What does our liberal faith say about living? I will paraphrase the much longer piece, which itself is an edit of a sort, using language that might be more familiar to us: 1. Revelation is not sealed — in the unfolding of the human spirit we continuously experience life in new ways and so too does our experience of truth. 2. Relationships between people ought to be free — mutuality and consent are both ethical and theological principles 3. We have an obligation to work toward creating a Beloved Community — our faith inspires us to the work of transformational community that is centered in justice and love. The prophethood of all believers has a corrective effect on systems of oppression 4. Each child that’s born is another redeemer — we are all potential sources of good in the world and each have a role to play. Goodness happens in relationships with one another. 5. We choose hope — Our resources – both sublime and mundane hold all the capacity we need to transform the world.[1]

This faith statement is central to our UU theology. If you are craving an affirmation or a negation of the nature or existence of God, I can only say again – that’s not how we do theology. Our kind of theology is like the scientific method. When we learn that Newtonian Physics is only correct at certain speeds and certain proximities to really big gravitational objects (like the Earth going at about the speed we happen to be going) we don’t throw out physics and say Science (I hope you can hear the capital S) is wrong. We say that there’s a process of testing and observation to follow. Likewise, our theology is one of testing and observation. When you have questions of purpose, belief, or values ask yourself – Does this thing or view leave room for the ongoing evolution of the human spirit? Does it draw me closer into a community that is mutually supportive? Does it seek to bring more harmony and more equity in those relationships – even if the work is very difficult? Does it falsely make me forget that I have the capacity to live into this holy work? Does it remind me to live with hope?

Our theology is both a faith statement and a process of reflection.

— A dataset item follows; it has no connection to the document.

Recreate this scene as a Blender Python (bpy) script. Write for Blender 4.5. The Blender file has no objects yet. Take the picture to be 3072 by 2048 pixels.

Our faith teaches us that we can expect to continue to be inspired, to learn from one another, and to seek out that spiritual growth. Wheresoever we freely choose to enter into communities with one another we are doing sacred work – not easy work – not convenient work but holy work. In this we are obligated to vigilantly transform systems of oppression with acts of love and compassion. We all have the capacity to make this happen, and everything that we need to do so already exists. There is a reason to hope in this world.


[1] This is a paraphrase of James Luther Adams. Various sources include “On Being Human Religiously”, The Tapestry of Faith Online Curricula, The GOLDMINE Youth Leadership School and the 2012 Keynote address at the LREDA Fall Conference by Dr. Raser.